Kristal Painter is the executive director at Visit French
Lick West Baden, and her office is located on the main drag through town and
within a shout of West Baden Springs Hotel. Practically on a daily basis, folks
who see the majestic domed hotel up the hill will drop into the visitor’s center and assume
that the hotel is off limits to them if they’re just passing through.
“A lot of times they’ll come in here and they don’t think
you can go into West Baden Springs Hotel,” Painter said, and her conversations
with those folks usually go something like this:
What is that building
back there?
Oh yeah, that’s the West
Baden Springs Hotel. It’s a National Historic Landmark.
Can we go in there?
Yes, they would LIKE
you to go in there.
Even if you’re wearing jeans. (You don’t have to be dressed
to the hilt to enter; Painter often hears that inquiry as well.)
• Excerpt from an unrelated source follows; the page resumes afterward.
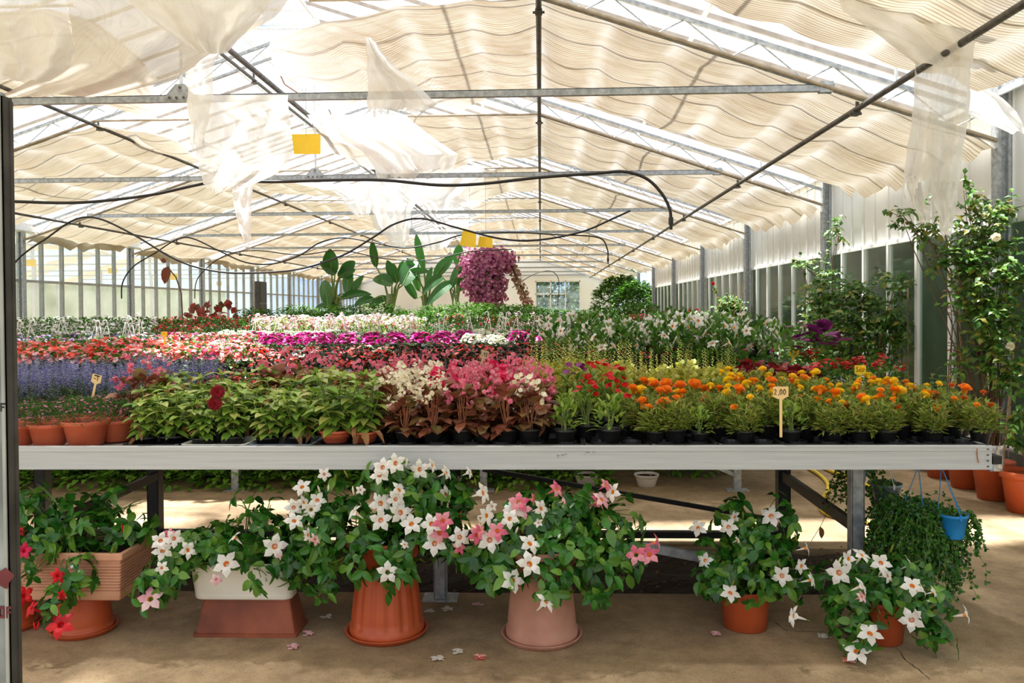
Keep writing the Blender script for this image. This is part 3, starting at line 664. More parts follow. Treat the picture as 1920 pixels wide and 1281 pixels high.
# bench rows behind
def bench(y0, y1, x0, x1, z, lab):
    b = thing('plant_bench', lab, 'bench', ((x0+x1)/2, y0, 0))
    m = MB(); m.box((x0, y0, z-.11), (x1, y0+.01, z+.01)); m.box((x0, y1-.01, z-.11), (x1, y1, z+.01)); m.box((x1-.01, y0, z-.11), (x1, y1, z+.01)); m.box((x0, y0, z-.11), (x0+.01, y1, z+.01)); local(m, b).build('rim', M_alu, b)
    m = MB(); m.box((x0+.012, y0+.012, z-.04), (x1-.012, y1-.012, z-.01)); local(m, b).build('bench_top', M_black, b)
    for y in (y0+.15, y1-.2):
        x = x1 - .5
        while x > x0+.1:
            m = MB(); m.box((x-.03, y-.03, 0), (x+.03, y+.03, z-.05)); o = local(m, b).build('leg', M_steel, b)
            m = MB(); m.box((x-.09, y-.06, 0), (x+.09, y+.06, .008)); local(m, b).build('foot_plate', M_steel, o); x -= 2.08
    m = MB(); m.bar((x1-1.4, y0+.15, .5), (x1-.5, y0+.15, .12), .02, .03); local(m, b).build('brace', M_steel, b)
bench(6.45, 8.65, -6.6, 2.1, .85, 'second plant bench from the front, carrying impatiens and white mandevillas')
bench(9.3, 11.5, -9.0, 2.1, .94, 'third plant bench from the front, carrying petunias and hanging baskets')
bench(12.1, 14.3, -9.3, 2.1, 1.0, 'fourth plant bench from the front, carrying geraniums near the hedge')
# ------------------------------------------------------------------ pots and planters of the foreground
def lathe_pot(name, root, c, prof, mat, flute=None, n=40, par=None):
    m = MB(); m.lathe(prof, n, c, flute=flute); return local(m, root).build(name, mat, par or root, smooth=True)
def potprof(r0, r1, h, rim_h=.02, lip=.006, th=.004):
    """open pot: outside up, over the rim, down inside to the soil level"""
    return [(r0*.9, 0), (r0, .004), (r0+(r1-r0)*.75, h*.8-.001), (r1-lip*.4, h-rim_h), (r1+lip, h-rim_h+.002), (r1+lip, h-.002), (r1+lip*.5, h), (r1-th, h-.002), (r1-th-.003, h-rim_h), (r1-th-.006, h-.03)]
def soil(root, c, r, z, mat=None):
    m = MB(); m.lathe([(0, z+.004), (r*.6, z+.002), (r, z)], 20, c); return local(m, root).build('soil', mat or M_soil, root)
PL = {}
def rectpot(root, name, x0, x1, y0, y1, z0, z1, flare, mat, r=.03, wall=.01, lip=.012, ribs=0):
    """rounded rectangular planter; flare widens it upwards"""
    def ring(e, z):
        o = []
        for cx, cy, a0 in ((x1+e-r, y1+e-r, 0), (x0-e+r, y1+e-r, 90), (x0-e+r, y0-e+r, 180), (x1+e-r, y0-e+r, 270)):
            for k in range(5): a = R(a0 + k*22.5); o.append(Vector((cx+r*math.cos(a), cy+r*math.sin(a), z)))
        return o
    h = z1-z0; rings = [ring(-.006, z0), ring(0, z0+.006), ring(flare*.15, z0+h*.12), ring(flare*.1, z0+h*.13)]
    if ribs:
        for k in range(ribs):
            a = z0+h*(.17+.62*k/ribs); b = z0+h*(.17+.62*(k+.55)/ribs); cc = z0+h*(.17+.62*(k+1)/ribs); f = lambda z: flare*(z-z0)/h
            rings += [ring(f(a), a), ring(f(b), b), ring(f(b)-.006, b+.001), ring(f(cc)-.006, cc-.001)]
    rings += [ring(flare*.85, z0+h*.86), ring(flare*.85+lip, z0+h*.87), ring(flare+lip, z1-.003), ring(flare+lip-.003, z1), ring(flare-wall, z1), ring(flare-wall-.003, z1-.03)]
    m = MB(); vs = [p for q in rings for p in q]; k = 20; fs = [tuple(range(k-1, -1, -1))]
    for i in range(len(rings)-1):
        for j in range(k): fs.append((i*k+j, i*k+(j+1) % k, (i+1)*k+(j+1) % k, (i+1)*k+j))
    m.add(vs, fs); o = local(m, root).build(name, mat, root)
    s = MB(); s.add(ring(flare-wall-.002, z1-.028), [tuple(range(k))]); local(s, root).build('soil', M_soil, root); return o
# A: long louvred terracotta planter (mandevilla, red) on upturned pots
ax1 = -1.905
TA = thing('mandevilla_planter', 'long louvred terracotta planter of red mandevilla at the left edge, set on upturned pots', 'planter', (-2.35, 3.7, .18))
rectpot(TA, 'planter_box', -2.75, ax1-.02, 3.56, 3.84, .181, .405, .02, M_box, r=.008, lip=.008, ribs=10)
def upturned(lab, x, y, r, h, mat, flut=None, rt=None, saucer=True, name='upturned_pot'):
    t = thing(name, lab, 'pot', (x, y, 0)); rt = rt or r*.8
    if saucer: lathe_pot('saucer', t, (x, y, 0), [(r*.95, 0), (r+.012, .002), (r+.018, .016), (r+.024, .022), (r+.020, .024), (r+.008, .018), (r+.004, .006), (0, .006)], mat)
    lathe_pot('pot', t, (x, y, .006), [(r, 0), (r+.003, .004), (r+.003, h*.13), (r-.006, h*.15), (rt+(r-rt)*.8, h*.25), (rt+(r-rt)*.55, h*.5), (rt+(r-rt)*.25, h*.75), (rt+(r-rt)*.1, h*.88), (rt, h*.985), (rt-.006, h), (0, h)], mat, flute=flut, n=112)
    return t
p = P(154, 1195, 3.66); upturned('upturned orange pot carrying the right end of the long terracotta planter', p.x, 3.68, .125, .174, M_terr, rt=.105)
p = P(36, 1195, 3.7); upturned('upturned orange pot under the terracotta planter, cut by the door post', p.x-.06, 3.72, .12, .174, M_terr, rt=.1)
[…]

Granted, the hotel was billed as the “Eighth Wonder of the
World” soon after it opened in 1902, so it’s easy to see how the building could
have a museum-ish “look but don’t touch” vibe surrounding it.
But, yes, just to clarify, West Baden Springs Hotel is a
hotel of the people. You’re welcome to pop in and take a look around.
“Guests will come in and ask if they can enter and just walk
around. In fact, I’ve had guests today do that. They do ask,” said Pam Clarke,
a concierge at West Baden who explained what the hesitation is all about for
some people. “That probably comes from other hotels that have closed properties.
You get some of the upper-end places and you have to be a guest to be on the
property. That’s probably where they get that idea from.”
“We’re a little bit different because we’re not just a
hotel. In a normal hotel, you wouldn’t go in and just kind of hang out. But we’re
a historic property where they give the historical tour and things, so
that makes us a little different.”
All sorts of first-time visitors come by to peek inside.
Youth and high school sports teams have dropped by if they’re
in the area and between games. Clarke recently had visitors from Australia who
were staying with company in Bloomington, as a lot of folks will bring their out-of-town
guests to West Baden for the day for lunch at Ballard’s in the Atrium, an ice
cream cone, or a cocktail while sitting and listen to the nightly live music in
the atrium. If you’ve got a little time to spend, the historical tours that
Clarke mentioned launch at 10 a.m., 2 p.m. and 4 p.m. every day and take you
through the ground level, atrium and gardens area at the hotel.
The atrium at West Baden Springs Hotel is lounge-worthy, photo-worthy and stroll-worthy. |
Guests staying nearby at French Lick Springs Hotel are also
often reminded that they’re welcome to stop by and see the sights at the other
hotel up the road while they’re here. For all the physical beauty that abounds
within the circular walls at West Baden Springs Hotel, the real beauty of the
place is that it’s open and accessible for everyone to see.